**Objective**
Retype exactly the lines below, beginning with the first and ending with the line where "COL = S.collection" appears.

* start Available data *

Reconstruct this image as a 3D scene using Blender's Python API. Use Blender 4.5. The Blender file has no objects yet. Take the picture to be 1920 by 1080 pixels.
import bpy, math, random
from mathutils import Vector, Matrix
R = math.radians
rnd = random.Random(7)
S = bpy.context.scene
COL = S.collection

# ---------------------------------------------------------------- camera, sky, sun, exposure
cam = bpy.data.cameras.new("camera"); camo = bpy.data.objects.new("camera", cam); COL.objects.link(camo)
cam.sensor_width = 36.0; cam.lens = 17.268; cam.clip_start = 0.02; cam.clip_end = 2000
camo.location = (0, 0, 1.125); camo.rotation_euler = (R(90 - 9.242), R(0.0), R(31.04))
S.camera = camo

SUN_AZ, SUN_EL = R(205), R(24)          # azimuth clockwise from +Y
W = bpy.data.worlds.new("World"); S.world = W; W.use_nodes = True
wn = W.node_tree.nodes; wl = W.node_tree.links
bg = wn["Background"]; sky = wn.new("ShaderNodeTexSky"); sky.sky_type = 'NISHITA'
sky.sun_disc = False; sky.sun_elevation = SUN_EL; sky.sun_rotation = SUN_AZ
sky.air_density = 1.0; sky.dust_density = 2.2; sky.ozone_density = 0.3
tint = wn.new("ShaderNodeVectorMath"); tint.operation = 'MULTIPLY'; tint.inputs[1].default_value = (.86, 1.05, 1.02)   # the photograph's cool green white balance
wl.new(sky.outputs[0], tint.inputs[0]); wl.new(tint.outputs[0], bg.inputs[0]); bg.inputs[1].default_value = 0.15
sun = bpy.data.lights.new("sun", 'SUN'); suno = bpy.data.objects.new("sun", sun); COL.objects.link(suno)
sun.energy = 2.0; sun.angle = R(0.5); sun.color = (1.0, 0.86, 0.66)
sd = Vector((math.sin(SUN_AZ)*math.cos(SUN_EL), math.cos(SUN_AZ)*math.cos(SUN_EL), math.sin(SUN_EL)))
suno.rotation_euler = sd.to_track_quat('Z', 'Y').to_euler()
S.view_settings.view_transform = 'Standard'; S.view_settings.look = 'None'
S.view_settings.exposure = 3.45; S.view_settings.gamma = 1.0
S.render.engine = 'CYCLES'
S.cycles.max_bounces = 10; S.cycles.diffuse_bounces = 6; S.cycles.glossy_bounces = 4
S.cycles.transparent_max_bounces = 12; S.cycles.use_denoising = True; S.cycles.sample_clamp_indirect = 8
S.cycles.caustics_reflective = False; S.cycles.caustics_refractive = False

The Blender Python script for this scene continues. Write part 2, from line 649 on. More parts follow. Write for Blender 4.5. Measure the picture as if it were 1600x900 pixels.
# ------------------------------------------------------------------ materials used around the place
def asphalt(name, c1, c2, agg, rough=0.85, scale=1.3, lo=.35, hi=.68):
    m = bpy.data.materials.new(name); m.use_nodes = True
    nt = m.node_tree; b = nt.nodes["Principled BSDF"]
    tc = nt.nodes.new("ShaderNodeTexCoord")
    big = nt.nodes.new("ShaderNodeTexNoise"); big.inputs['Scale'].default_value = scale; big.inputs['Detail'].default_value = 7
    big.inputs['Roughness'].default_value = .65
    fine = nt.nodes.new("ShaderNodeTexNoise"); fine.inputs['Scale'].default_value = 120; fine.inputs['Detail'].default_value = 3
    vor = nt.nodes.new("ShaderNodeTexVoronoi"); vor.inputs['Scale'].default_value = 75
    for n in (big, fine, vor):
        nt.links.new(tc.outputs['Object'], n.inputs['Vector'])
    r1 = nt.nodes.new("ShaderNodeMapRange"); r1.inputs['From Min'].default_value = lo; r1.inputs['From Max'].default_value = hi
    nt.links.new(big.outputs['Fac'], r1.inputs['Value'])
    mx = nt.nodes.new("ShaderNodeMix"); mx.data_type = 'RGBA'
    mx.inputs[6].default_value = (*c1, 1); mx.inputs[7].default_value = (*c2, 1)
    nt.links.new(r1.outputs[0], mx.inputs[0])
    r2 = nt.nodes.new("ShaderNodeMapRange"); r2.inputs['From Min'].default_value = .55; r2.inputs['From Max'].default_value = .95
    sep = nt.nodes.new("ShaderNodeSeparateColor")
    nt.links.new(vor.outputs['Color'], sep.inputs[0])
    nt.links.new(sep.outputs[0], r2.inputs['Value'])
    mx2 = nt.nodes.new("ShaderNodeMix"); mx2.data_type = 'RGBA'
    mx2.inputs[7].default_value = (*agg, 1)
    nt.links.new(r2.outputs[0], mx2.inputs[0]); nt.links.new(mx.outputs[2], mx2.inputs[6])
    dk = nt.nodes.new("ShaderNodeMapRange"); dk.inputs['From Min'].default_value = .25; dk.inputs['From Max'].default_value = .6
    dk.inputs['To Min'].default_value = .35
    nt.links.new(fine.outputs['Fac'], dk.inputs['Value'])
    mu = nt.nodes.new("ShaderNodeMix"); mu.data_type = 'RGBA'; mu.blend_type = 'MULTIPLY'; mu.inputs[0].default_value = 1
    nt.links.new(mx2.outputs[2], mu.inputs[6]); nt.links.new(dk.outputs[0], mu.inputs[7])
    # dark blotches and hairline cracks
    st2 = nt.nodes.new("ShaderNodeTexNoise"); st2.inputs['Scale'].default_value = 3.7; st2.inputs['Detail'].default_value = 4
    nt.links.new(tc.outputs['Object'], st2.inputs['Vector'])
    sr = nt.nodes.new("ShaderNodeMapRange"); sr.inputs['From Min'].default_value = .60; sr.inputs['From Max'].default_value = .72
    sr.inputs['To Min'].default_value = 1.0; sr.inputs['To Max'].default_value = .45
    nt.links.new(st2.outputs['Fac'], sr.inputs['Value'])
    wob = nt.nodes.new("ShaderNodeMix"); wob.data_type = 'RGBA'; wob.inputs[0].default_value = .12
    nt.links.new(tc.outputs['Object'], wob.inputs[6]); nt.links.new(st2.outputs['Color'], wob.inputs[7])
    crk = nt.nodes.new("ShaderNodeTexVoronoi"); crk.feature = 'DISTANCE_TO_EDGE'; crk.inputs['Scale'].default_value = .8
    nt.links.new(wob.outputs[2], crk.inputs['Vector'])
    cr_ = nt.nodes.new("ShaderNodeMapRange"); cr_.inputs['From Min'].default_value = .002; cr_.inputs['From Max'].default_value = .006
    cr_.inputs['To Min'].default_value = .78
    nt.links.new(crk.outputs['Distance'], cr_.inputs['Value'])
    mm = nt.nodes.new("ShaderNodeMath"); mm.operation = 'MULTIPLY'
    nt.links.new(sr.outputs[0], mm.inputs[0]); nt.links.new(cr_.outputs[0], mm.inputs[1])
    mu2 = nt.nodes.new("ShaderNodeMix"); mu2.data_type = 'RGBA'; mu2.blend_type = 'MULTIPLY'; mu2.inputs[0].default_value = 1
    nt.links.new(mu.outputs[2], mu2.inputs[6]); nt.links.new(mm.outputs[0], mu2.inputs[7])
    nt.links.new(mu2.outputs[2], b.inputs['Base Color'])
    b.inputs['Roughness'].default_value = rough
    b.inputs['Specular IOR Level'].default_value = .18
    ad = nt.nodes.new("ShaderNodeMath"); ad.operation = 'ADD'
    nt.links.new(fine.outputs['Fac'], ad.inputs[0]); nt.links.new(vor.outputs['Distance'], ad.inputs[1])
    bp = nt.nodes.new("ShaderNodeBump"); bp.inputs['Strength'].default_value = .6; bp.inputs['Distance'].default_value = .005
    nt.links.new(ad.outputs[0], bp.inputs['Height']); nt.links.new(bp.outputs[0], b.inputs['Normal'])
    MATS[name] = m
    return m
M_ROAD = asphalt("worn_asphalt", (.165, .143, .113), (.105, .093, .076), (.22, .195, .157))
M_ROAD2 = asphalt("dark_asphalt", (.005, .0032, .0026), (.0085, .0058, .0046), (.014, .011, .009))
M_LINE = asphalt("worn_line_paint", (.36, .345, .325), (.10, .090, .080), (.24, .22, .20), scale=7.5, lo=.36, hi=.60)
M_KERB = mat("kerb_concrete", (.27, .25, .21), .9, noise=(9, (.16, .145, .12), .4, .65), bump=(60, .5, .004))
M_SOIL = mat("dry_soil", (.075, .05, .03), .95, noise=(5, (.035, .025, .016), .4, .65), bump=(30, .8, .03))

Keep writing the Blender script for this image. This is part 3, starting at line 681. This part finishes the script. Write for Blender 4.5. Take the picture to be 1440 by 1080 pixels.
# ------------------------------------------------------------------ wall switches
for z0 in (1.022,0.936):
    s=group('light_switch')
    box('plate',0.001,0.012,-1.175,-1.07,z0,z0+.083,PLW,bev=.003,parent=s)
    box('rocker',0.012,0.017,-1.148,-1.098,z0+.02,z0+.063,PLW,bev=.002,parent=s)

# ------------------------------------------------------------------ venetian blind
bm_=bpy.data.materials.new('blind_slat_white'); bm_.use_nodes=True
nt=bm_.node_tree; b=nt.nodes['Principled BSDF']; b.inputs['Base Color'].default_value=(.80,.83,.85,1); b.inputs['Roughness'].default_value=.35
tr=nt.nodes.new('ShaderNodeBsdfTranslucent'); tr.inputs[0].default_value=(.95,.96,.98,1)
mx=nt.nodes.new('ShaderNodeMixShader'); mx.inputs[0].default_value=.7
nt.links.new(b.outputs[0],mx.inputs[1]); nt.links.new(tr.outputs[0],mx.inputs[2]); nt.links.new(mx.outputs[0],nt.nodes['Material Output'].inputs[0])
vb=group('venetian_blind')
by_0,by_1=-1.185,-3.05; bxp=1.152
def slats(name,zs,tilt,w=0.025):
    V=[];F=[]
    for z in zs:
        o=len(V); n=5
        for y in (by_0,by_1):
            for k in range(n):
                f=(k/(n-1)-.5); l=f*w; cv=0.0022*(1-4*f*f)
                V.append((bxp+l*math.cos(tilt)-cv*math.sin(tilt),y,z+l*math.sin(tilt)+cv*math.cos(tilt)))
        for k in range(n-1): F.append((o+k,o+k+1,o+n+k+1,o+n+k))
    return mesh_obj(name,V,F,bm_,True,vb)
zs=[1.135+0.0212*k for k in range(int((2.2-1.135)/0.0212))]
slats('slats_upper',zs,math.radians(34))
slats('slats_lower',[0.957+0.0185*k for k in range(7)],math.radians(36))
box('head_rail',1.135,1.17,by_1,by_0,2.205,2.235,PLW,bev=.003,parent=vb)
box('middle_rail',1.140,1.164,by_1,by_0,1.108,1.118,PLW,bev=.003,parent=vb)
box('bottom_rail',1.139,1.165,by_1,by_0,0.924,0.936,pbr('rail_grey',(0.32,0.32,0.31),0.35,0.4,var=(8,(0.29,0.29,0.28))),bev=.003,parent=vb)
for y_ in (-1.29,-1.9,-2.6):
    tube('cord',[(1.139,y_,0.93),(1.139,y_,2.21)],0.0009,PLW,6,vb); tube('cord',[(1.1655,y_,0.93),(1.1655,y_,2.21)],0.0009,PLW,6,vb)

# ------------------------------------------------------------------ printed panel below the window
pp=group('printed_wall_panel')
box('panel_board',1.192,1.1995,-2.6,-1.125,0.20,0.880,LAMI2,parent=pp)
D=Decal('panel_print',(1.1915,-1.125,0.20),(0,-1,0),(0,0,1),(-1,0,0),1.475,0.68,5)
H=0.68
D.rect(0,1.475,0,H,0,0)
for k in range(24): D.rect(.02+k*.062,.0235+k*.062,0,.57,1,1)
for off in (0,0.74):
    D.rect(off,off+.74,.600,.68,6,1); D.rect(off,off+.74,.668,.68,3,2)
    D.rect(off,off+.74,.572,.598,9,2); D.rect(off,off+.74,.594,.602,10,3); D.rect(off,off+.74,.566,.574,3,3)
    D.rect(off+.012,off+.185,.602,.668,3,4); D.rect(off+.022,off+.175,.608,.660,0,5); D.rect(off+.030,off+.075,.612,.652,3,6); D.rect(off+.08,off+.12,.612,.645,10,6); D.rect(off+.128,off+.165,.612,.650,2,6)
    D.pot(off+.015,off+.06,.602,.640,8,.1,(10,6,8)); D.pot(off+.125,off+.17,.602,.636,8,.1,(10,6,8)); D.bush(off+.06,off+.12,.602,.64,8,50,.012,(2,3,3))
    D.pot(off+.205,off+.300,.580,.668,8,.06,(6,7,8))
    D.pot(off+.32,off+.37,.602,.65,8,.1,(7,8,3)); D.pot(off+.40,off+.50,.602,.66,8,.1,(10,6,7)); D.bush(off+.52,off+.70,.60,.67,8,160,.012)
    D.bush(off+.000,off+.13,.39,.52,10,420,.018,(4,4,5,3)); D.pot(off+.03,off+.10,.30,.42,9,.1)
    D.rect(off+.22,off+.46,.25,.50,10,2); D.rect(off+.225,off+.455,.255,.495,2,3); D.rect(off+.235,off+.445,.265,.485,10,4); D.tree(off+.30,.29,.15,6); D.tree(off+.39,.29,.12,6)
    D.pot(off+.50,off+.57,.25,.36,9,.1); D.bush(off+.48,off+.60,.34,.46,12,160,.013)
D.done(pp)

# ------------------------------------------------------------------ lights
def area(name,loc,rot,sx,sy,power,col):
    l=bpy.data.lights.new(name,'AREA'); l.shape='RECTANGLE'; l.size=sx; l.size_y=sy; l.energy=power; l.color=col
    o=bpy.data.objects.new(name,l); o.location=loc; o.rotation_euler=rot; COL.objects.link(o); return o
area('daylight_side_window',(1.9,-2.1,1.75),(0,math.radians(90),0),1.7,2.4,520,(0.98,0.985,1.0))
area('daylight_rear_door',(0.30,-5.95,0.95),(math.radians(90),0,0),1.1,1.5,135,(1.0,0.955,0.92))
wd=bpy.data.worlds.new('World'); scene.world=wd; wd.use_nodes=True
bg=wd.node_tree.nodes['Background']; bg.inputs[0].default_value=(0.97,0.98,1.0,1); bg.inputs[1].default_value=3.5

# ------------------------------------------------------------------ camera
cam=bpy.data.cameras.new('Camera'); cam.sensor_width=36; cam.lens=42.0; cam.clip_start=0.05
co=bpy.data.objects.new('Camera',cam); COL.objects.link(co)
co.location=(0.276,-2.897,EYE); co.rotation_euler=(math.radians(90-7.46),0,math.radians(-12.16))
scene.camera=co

* end Available data *

**Complete output**
Reconstruct this image as a 3D scene using Blender's Python API. Use Blender 4.5. The Blender file has no objects yet. Take the picture to be 1920 by 1080 pixels.
import bpy, math, random
from mathutils import Vector, Matrix
R = math.radians
rnd = random.Random(7)
S = bpy.context.scene
COL = S.collection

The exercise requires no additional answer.